2. Ressalvo, contudo, minha discordância em relação ao primeiro dos dois fundamentos expostos no voto do relator, como tenho feito nas demais ações em que se discute a possibilidade de controle incidental de constitucionalidade por órgãos administrativos. Toda autoridade administrativa de nível superior pode, a meu ver, incidentalmente declarar a inconstitucionalidade de lei, desde que limitada ao caso concreto. No presente caso, considerando que tal restrição de efeitos não foi observada, voto igualmente pelo afastamento.”

 

Palavras do Min. Edson Fachin:

“E, de fato, não parece desbordar de sua competência que a Corte de Contas verifique a compatibilidade dos atos administrativo submetidos à sua análise, com o ordenamento jurídico-constitucional brasileiro.

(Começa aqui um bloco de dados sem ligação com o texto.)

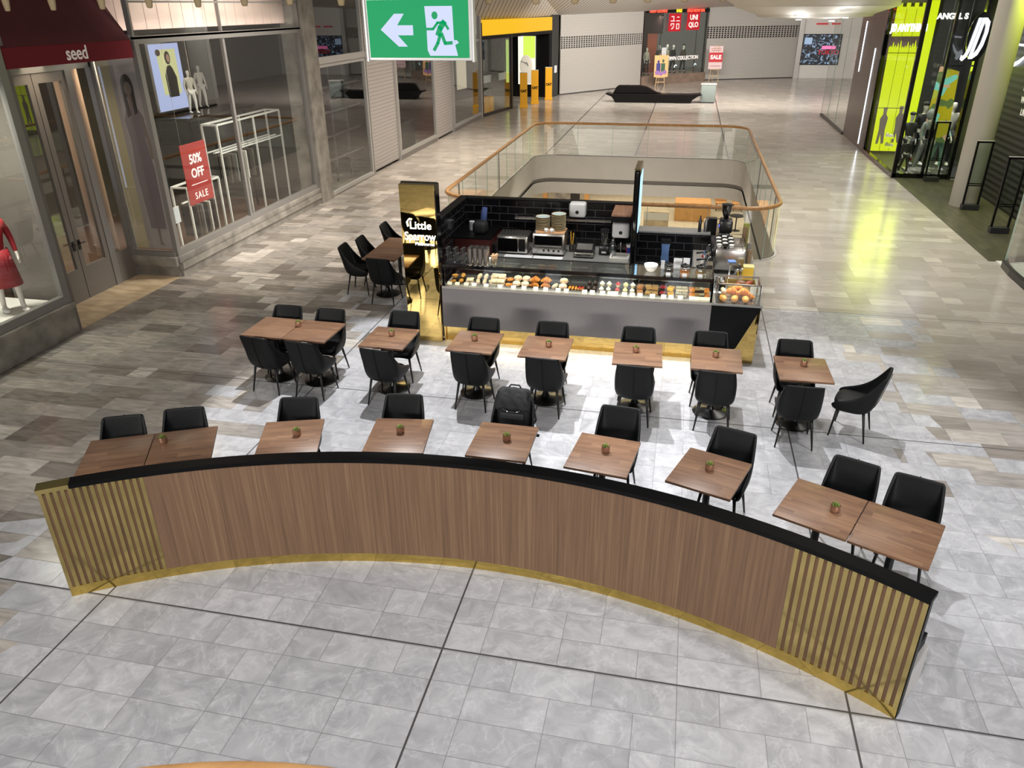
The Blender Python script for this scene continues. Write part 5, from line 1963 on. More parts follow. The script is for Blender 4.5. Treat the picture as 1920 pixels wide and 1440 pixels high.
def figure(name, label, loc, rz, top='black', legs='black', shoe='cup_white', skin='mannequin', hood=None, cap=None, s=1.0, stride=.10, arm=.0, sleeve=True, coat=False, skirt=False, bag=None, cat='mannequin', headless=False, group=None):
    """front of the figure is -Y before rotation"""
    root = thing(name, label, cat, loc, R(rz), group)
    root.scale = (s, s, s)
    V, E_, Rr = [], [], []

    def v(p, r_, par=None):
        V.append(p)
        Rr.append(r_)
        if par is not None:
            E_.append((par, len(V) - 1))
        return len(V) - 1

    pel = v((0, 0, .95), .115)
    wai = v((0, .005, 1.10), .095, pel)
    che = v((0, .01, 1.30), .125, wai)
    nb = v((0, .01, 1.46), .055, che)
    nk = v((0, .0, 1.53), .048, nb)
    if not headless:
        ja = v((0, -.025, 1.60), .068, nk)
        hd = v((0, -.005, 1.69), .083, ja)
        tp = v((0, .005, 1.76), .058, hd)
    for sx in (-1, 1):
        ar = arm if sx > 0 else -arm * .4
        sh = v((sx * .17, .01, 1.42), .052, che)
        el = v((sx * .235, .03 - ar * .3, 1.15), .040, sh)
        wr = v((sx * .235, -.06 - ar, .93 + ar * .5), .027, el)
        pm = v((sx * .235, -.085 - ar * 1.1, .86 + ar * .5), (.034, .018), wr)
        for k in range(4):
            f1 = v((sx * .235, -.115 - ar * 1.1 + k * .021, .80 + ar * .5 - (.004 * abs(k - 1.5))), .009, pm)
            v((sx * .225, -.118 - ar * 1.1 + k * .021, .765 + ar * .5 + .008 * abs(k - 1.3)), .007, f1)
        th = v((sx * .220, -.125 - ar * 1.1, .855 + ar * .5), .010, pm)
        v((sx * .210, -.14 - ar * 1.1, .825 + ar * .5), .008, th)
    for sx in (-1, 1):
        st = stride * sx
        hp = v((sx * .09, 0, .88), .088, pel)
        kn = v((sx * .105, -.02 - st * .6, .50), .058, hp)
        an = v((sx * .11, .03 - st, .10), .038, kn)
        v((sx * .12, -.10 - st, .035), .032, an)
    body = link_mesh('body', skin_mesh('body', V, E_, Rr), skin, root)
    # top
    def sub(idx, grow, extra=()):
        mp = {i: k for k, i in enumerate(idx)}
        return [V[i] for i in idx], [(mp[a], mp[b]) for a, b in E_ if a in mp and b in mp], [(Rr[i] if not isinstance(Rr[i], tuple) else Rr[i][0]) * grow for i in idx]
    h0 = 5 if headless else 8
    n_arm = 14
    L0, R0 = h0, h0 + n_arm
    legs0 = h0 + 2 * n_arm
    idx = [0, 1, 2, 3] + ([L0, L0 + 1, L0 + 2, R0, R0 + 1, R0 + 2] if sleeve else [L0, R0])
    a, b, c = sub(idx, 1.22)
    if coat:
        a = a + [(0, .01, .72)]
        b = b + [(0, len(a) - 1)]
        c = c + [.17]
    link_mesh('jacket' if coat else 'top', skin_mesh('top', a, b, c), top, root)
    if skirt:
        MB().lathe([(.15, 1.02), (.17, .85), (.22, .45), (.21, .45), (.12, 1.0)], 24).build('skirt', legs, root, True)
    elif legs:
        idx = [0] + [legs0, legs0 + 1, legs0 + 2, legs0 + 4, legs0 + 5, legs0 + 6]
        a, b, c = sub(idx, 1.22)
        link_mesh('trousers', skin_mesh('trousers', a, b, c), legs, root)
    if shoe:
        for sx in (-1, 1):
            st = stride * sx
            MB().ball((sx * .115, -.04 - st, .045), .052, .125, .045, 12, 8).build('shoe', shoe, root, True)
    if hood:
        MB().ball((0, .03, 1.66), .125, .13, .165, 14, 10).build('hood', hood, root, True)
    if cap:
        MB().ball((0, .0, 1.75), .092, .10, .065, 14, 8).build('hat', cap, root, True)
    if bag:
        MB().rbox(-.20, .10, -.22, -.10, 1.0, 1.28, .04).build('chest_bag', bag, root, True)
    return root


# ------------------------------------------------------------ right side: cladding, sports shop, column, gates
RX = 6.60
mb = MB()
mb.box(RX, RX + .5, 31.35, 35.75, 0, 7.0)
struct(mb.build('wall_right', 'brownwall'), 'brown clad pier with vertical light slots')
for y, z0, z1, lb in ((34.75, 2.55, 4.35, 'upper vertical light slot on the brown pier'), (32.42, .15, 3.50, 'longer lower vertical light slot on the brown pier')):
    tag(MB().box(RX - .012, RX + .01, y - .035, y + .035, z0, z1).build('light_slot', 'led'), lb, 'light', 'light slots on the brown pier')
# glass front beyond the pier
w = sempty('window_9', 'clear glass shopfront beyond the brown pier')
MB().quad((RX, 35.78, .08), (RX, 42.1, .08), (RX, 42.1, 4.45), (RX, 35.78, 4.45)).build('window_pane', 'glass_dim', w)
MB().box(RX - .05, RX + .05, 35.78, 42.1, 0, .10).build('window_base', 'alu_dark', w)
for y in (38.0, 40.2, 42.08):
    MB().box(RX - .008, RX + .008, y, y + .012, .10, 4.45).build('pane_joint', 'glass_edge', w)
struct(MB().box(8.8, 9.0, 35.78, 46, 0, 5).build('wall_interior', 'white'), 'pale interior wall behind the far glass front')
tag(MB().rbox(8.0, 8.6, 37.0, 38.2, 0, 1.0, .02).build('display_plinth', 'white'), 'white plinth inside the far right glass front', 'plinth')
figure('mannequin', 'pale bare mannequin behind the far right glass front', (7.6, 38.6, 0), -70, top='mannequin', legs='mannequin', shoe=None)

# sports shop window
w = sempty('window_10', 'black framed sports shop window with yellow graphics')
mb = MB()
mb.box(RX - .03, RX + .09, 31.22, 31.34, 0, 7)
mb.box(RX - .03, RX + .09, 26.62, 31.22, 0, .14)
mb.box(RX - .03, RX + .09, 26.56, 26.66, 0, 7)
mb.box(RX, 8.25, 26.56, 26.66, 0, .14)
mb.box(7.42, 7.50, 26.56, 26.66, .14, 7)
mb.box(8.17, 8.27, 26.5, 26.7, 0, 7)
mb.box(RX - .03, RX + .09, 26.62, 31.3, 4.98, 5.06)
mb.build('window_frame', 'blackgloss', w)
MB().quad((RX + .03, 26.66, .14), (RX + .03, 31.22, .14), (RX + .03, 31.22, 5), (RX + .03, 26.66, 5)).build('window_pane', 'glass_dim', w)
area('shop_front_light', (7.6, 27.8, 5.6), (7.7, 27.6, 0), 150, 1.4, 1.4, (1, 1, .96), 140)
MB().quad((RX + .09, 26.60, .14), (8.17, 26.60, .14), (8.17, 26.60, 7), (RX + .09, 26.60, 7)).build('window_pane', 'glass_clear', w)
mb = MB()
mb.box(RX + .1, 9.4, 26.7, 31.2, .0, .06)
mb.box(9.3, 9.4, 26.7, 33, .06, 7)
mb.box(RX + .1, 9.4, 31.22, 31.30, .06, 7)
struct(mb.build('wall_shop', mat('shop_grey', (44, 44, 46), .5)), 'dark grey interior of the sports shop')
# yellow lit graphic wall facing the walkway
yg = thing('yellow_lightbox', 'tall glowing yellow graphic wall in the sports shop window', 'lightbox')
YY = 30.8


def yq(mb, x0, x1, z0, z1, y=YY):
    mb.box(x0, x1, y, y + .05, z0, z1)


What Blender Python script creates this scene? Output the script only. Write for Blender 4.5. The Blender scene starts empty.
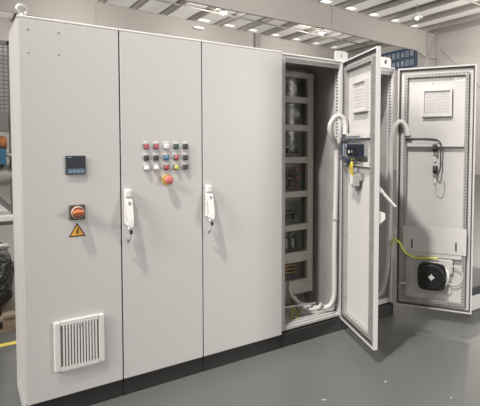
import bpy, math, random
from mathutils import Vector, Matrix
random.seed(7)
S = bpy.context.scene
COL = S.collection
PI = math.pi

# ------------------------------------------------------------------ materials
def principled(name, col, rough=0.5, metal=0.0, spec=0.5, noise=None, bump=None, coat=0.0):
    m = bpy.data.materials.new(name); m.use_nodes = True
    nt = m.node_tree; b = nt.nodes['Principled BSDF']
    b.inputs['Base Color'].default_value = (*col, 1)
    b.inputs['Roughness'].default_value = rough
    b.inputs['Metallic'].default_value = metal
    b.inputs['Specular IOR Level'].default_value = spec
    b.inputs['Coat Weight'].default_value = coat
    tc = None
    if noise:
        scale, amt = noise
        tc = nt.nodes.new('ShaderNodeTexCoord')
        n = nt.nodes.new('ShaderNodeTexNoise'); n.inputs['Scale'].default_value = scale; n.inputs['Detail'].default_value = 4
        r = nt.nodes.new('ShaderNodeValToRGB')
        r.color_ramp.elements[0].position = .3; r.color_ramp.elements[1].position = .7
        r.color_ramp.elements[0].color = (*[c * (1 - amt) for c in col], 1)
        r.color_ramp.elements[1].color = (*[min(1, c * (1 + amt)) for c in col], 1)
        nt.links.new(tc.outputs['Object'], n.inputs['Vector'])
        nt.links.new(n.outputs['Fac'], r.inputs['Fac'])
        nt.links.new(r.outputs['Color'], b.inputs['Base Color'])
    if bump:
        scale, st, dist = bump
        if tc is None: tc = nt.nodes.new('ShaderNodeTexCoord')
        n2 = nt.nodes.new('ShaderNodeTexNoise'); n2.inputs['Scale'].default_value = scale; n2.inputs['Detail'].default_value = 3
        bp = nt.nodes.new('ShaderNodeBump'); bp.inputs['Strength'].default_value = st; bp.inputs['Distance'].default_value = dist
        nt.links.new(tc.outputs['Object'], n2.inputs['Vector'])
        nt.links.new(n2.outputs['Fac'], bp.inputs['Height'])
        nt.links.new(bp.outputs['Normal'], b.inputs['Normal'])
    return m

def emissive(name, col, strength):
    m = bpy.data.materials.new(name); m.use_nodes = True
    nt = m.node_tree; b = nt.nodes['Principled BSDF']
    b.inputs['Base Color'].default_value = (*col, 1)
    b.inputs['Emission Color'].default_value = (*col, 1)
    b.inputs['Emission Strength'].default_value = strength
    return m

M = {}
M['paint'] = principled('cabinet_paint', (.55, .532, .52), .42, spec=.4, bump=(420, .05, .002))
M['paint_in'] = principled('cabinet_paint_inside', (.55, .532, .52), .5, spec=.3)
M['plinth'] = principled('plinth_black', (.022, .021, .020), .55)
M['zinc'] = principled('galvanised_steel', (.42, .42, .41), .45, .6, noise=(18, .12))
M['zinc_dark'] = principled('galvanised_panel', (.44, .435, .42), .5, .3, noise=(6, .1))
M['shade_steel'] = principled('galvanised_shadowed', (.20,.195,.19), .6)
M['zinc_frame'] = principled('galvanised_frame', (.36,.35,.335), .5, .2, noise=(18,.1))
M['hole'] = principled('hole_dark', (.03, .03, .03), .8)
M['gasket'] = principled('gasket_rubber', (.085, .08, .077), .8)
M['white_plastic'] = principled('white_plastic', (.70, .68, .66), .4)
M['grey_plastic'] = principled('grey_plastic', (.36, .35, .34), .5)
M['black_plastic'] = principled('black_plastic', (.018, .018, .02), .45)
M['dark_plastic'] = principled('dark_plastic', (.06, .062, .068), .45)
M['blue_black'] = principled('blue_black_plastic', (.022, .027, .045), .4)
M['vent_plastic'] = principled('vent_plastic', (.66, .64, .62), .5)
M['filter_mat'] = principled('filter_fleece', (.52, .50, .485), .9, noise=(40, .06))
M['steel'] = principled('bright_steel', (.68, .68, .67), .3, .8)
M['ring_steel'] = principled('eye_steel', (.62, .61, .60), .35, .4)
M['red'] = principled('red_button', (.35, .06, .075), .4)
M['red_bright'] = principled('red_mushroom', (.55, .16, .13), .38)
M['pink_red'] = principled('red_lens', (.42, .10, .12), .3)
M['yellow_disc'] = principled('yellow_disc', (.66, .50, .14), .45)
M['yellow_lens'] = principled('yellow_lens', (.58, .55, .14), .35)
M['blue_lens'] = principled('blue_lens', (.06, .19, .32), .3)
M['green_dark'] = principled('dark_green_button', (.04, .085, .065), .4)
M['black_button'] = principled('black_button', (.045, .043, .045), .4)
M['white_lens'] = principled('white_lens', (.82, .80, .78), .3)
M['screen'] = principled('screen_dark', (.018, .022, .032), .18)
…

Aqui, entendo ser aplicável o mesmo entendimento já expresso por este Supremo Tribunal Federal no que concerne às competência do Conselho Nacional de Justiça e do Conselho Nacional do Ministério Público, em especial no julgamento da PET 4.656/PB (Relatora Ministra Cármen Lúcia, Plenário, julgamento em 19.12.2016), em que se distinguiu a não aplicação da lei reputada inconstitucional e a declaração de sua inconstitucionalidade, reconhecendo a competência do órgão correicional para, uma vez concluída a apreciação da inconstitucionalidade de determinado diploma normativo, determinar a inaplicabilidade de ato administrativo regulamentador da lei inconstitucional.

(...)

Desta feita, esta Corte assentou na oportunidade a diferenciação entre declaração de inconstitucionalidade, com efeitos erga omnes, e possibilidade de não aplicação da norma no caso concreto, não excluindo a norma do ordenamento jurídico, reconhecendo a órgãos como CNJ, CNMP e TCU a competência para a última hipótese, no estrito exercício de seu mister.

(...)

Assim, inexistindo razão para a superação do entendimento esposado na Pet 4656, compreendo que a mesma ratio deve ser aplicada na hipótese presente, reconhecendo ao Tribunal de Contas a possibilidade de, por maioria absoluta de seus membros, no desempenho de suas competências constitucionais, deixar de aplicar em caso concreto lei que considere flagrantemente inconstitucional, mantendo-se hígida a redação da Súmula 347 do STF.”

 

Palavras da Min. Rosa Weber:

“Considero que a ordem jurídica inaugurada pela Carta de 1988 não permite ao Tribunal de Contas da União a fiscalização da validade de lei em caráter abstrato, apenas possibilita que aquele órgão de controle, pelo voto da maioria absoluta de seus membros, afaste a aplicação concreta de dispositivo legal reputado inconstitucional, quando em jogo matéria pacificada nesta Suprema Corte.”

 

Demais Ministros: 

O Min. Marco Aurélio votou em sentido contrário ao Min. Alexandre de Moraes, ou seja, mantendo a higidez da Súmula.

Os demais Ministros acompanharam o voto do Min. Alexandre de Moraes sem fazer ressalvas, ou seja, em tese, concordaram com os argumentos do Relator.